Headline on Drudgereport.com this morning reads, "OBAMA MOVES TOWARD 'SWEDISH MODEL' FOR BANKS."
This idea of Government controlling banks is the next logical step toward the socialistic failures of eastern Europe, Russia and others. Below are some excerpts from, "The Collapse of Socialism."
A View from the Left
By Eugene Genovese
Those who indulge in the fantasy of a socialism risen phoenix-like from the ashes no longer equate socialism with workingclass power and the abolition of private property. Rather, they embrace a caricature of classic liberalism that would free individuals from virtually all social restraint. But, with startling inconsistency and bad faith, they project this liberation under the watchful eye of a bureaucratic state that makes sure we all do the right thing. I am tempted to pursue the psychological underpinnings, but shall content myself with recalling a wonderful cartoon from the Sixties. It showed a sit-in in which a hippie was shouting, "I hate people who can't love everybody!"
World-historic events compel a reassessment of first principles as well as political and social policies. For those on the Left, that need not lead to a retreat from our lifelong struggle for social justice--our struggle against economic exploitation, racism, male supremacy, and the atomization of social life. But this struggle has often blinded us to the historic achievements of capitalism, upon which any civilized society must build, and not the least of those achievements has been an economic performance that has created expanded possibilities for individual freedom and political democracy for enormous numbers of people throughout the world.

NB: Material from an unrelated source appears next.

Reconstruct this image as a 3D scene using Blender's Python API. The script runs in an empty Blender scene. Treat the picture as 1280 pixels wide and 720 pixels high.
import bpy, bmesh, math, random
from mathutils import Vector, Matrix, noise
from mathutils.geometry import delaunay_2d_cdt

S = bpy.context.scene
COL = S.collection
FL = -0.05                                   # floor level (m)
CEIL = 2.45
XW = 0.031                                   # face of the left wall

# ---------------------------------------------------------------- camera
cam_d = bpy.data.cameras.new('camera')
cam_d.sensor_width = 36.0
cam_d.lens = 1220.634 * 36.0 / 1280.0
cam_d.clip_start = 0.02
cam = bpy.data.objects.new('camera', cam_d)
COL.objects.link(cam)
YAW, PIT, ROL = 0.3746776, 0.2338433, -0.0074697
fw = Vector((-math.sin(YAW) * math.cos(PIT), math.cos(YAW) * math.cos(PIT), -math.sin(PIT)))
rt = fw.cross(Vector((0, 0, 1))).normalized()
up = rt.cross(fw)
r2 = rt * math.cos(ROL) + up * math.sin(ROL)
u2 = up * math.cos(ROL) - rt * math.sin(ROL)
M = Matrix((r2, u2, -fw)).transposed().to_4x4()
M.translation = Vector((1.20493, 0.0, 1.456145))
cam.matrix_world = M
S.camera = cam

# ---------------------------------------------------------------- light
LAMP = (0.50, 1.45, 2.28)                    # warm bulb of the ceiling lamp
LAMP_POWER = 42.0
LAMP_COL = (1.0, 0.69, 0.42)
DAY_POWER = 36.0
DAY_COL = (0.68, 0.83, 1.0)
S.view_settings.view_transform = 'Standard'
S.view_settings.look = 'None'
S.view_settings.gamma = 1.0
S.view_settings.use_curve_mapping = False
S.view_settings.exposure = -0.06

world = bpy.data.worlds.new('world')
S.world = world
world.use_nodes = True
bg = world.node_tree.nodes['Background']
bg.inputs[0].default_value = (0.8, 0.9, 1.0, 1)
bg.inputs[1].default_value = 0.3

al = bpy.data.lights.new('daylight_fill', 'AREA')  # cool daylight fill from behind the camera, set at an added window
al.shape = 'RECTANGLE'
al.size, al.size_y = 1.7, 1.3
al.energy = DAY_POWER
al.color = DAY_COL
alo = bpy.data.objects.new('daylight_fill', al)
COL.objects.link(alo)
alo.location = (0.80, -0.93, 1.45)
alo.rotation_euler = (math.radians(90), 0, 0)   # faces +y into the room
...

The Left wishes to forget Marx's materialist premise--and promise--namely, that a socialist society would outproduce its capitalist rival and thereby provide the material foundations for an unprecedented human liberation. The woeful failure of socialism as an economic system has laid bare the delusive nature of the dream. For better and worse, capitalism, not socialism, has once again emerged as the world's greatest revolutionary--and self-revolutionizing--system, and, in so doing, it has established its claims to being immeasurably more congruent with human nature. But it has not thereby refuted the charge of its also being an economic system that undermines the foundations of civilized life by atomizing individuals, and undermines the inspiring concept of citizenship that it created in the first place. Rather, when considered in the light of the failure of socialism, capitalism today poses anew the challenge to construct a decent social order.
What lessons has the Anglo-American Left learned from the collapse of the socialist countries? Here we may turn to a book of essays edited by Robin Blackburn, the talented editor of Britain's New Left Review. Entitled After the Fall: The Failure of Communism and the Future of Socialism, it contains contributions by such big guns as Eric Hobsbawm--easily the ablest intellectual on the English-speaking Left--as well as E. P. Thompson, Fred Halliday, Frederick Jameson, Juergen Habermas, and others. The good news is that the left-wing intellectuals have discovered that markets and even private property are necessary to economic rationality, growth, and development. Mr. Blackburn, to his credit, even calls for a belated engagement with the thought of von Mises and Hayek. Those of us who for decades unsuccessfully pleaded for such a course, and for a recognition that private property is necessary for a civilized political life, ought to be pleased. But alas, to invoke a famous line from Lenin, it is one step forward, two steps back.
Despite some good moments, After the Fall makes dreary reading. The collapse of the socialist countries, it seems, has little to do with socialism per se; indeed, it opens the way to a "true" socialism freed of Stalinist perversion. That no socialist regime--no regime of the radical Left at any time in history--has ever avoided political tyranny and mass murder goes unremarked, apparently on the dubious premise that there is a first time for everything.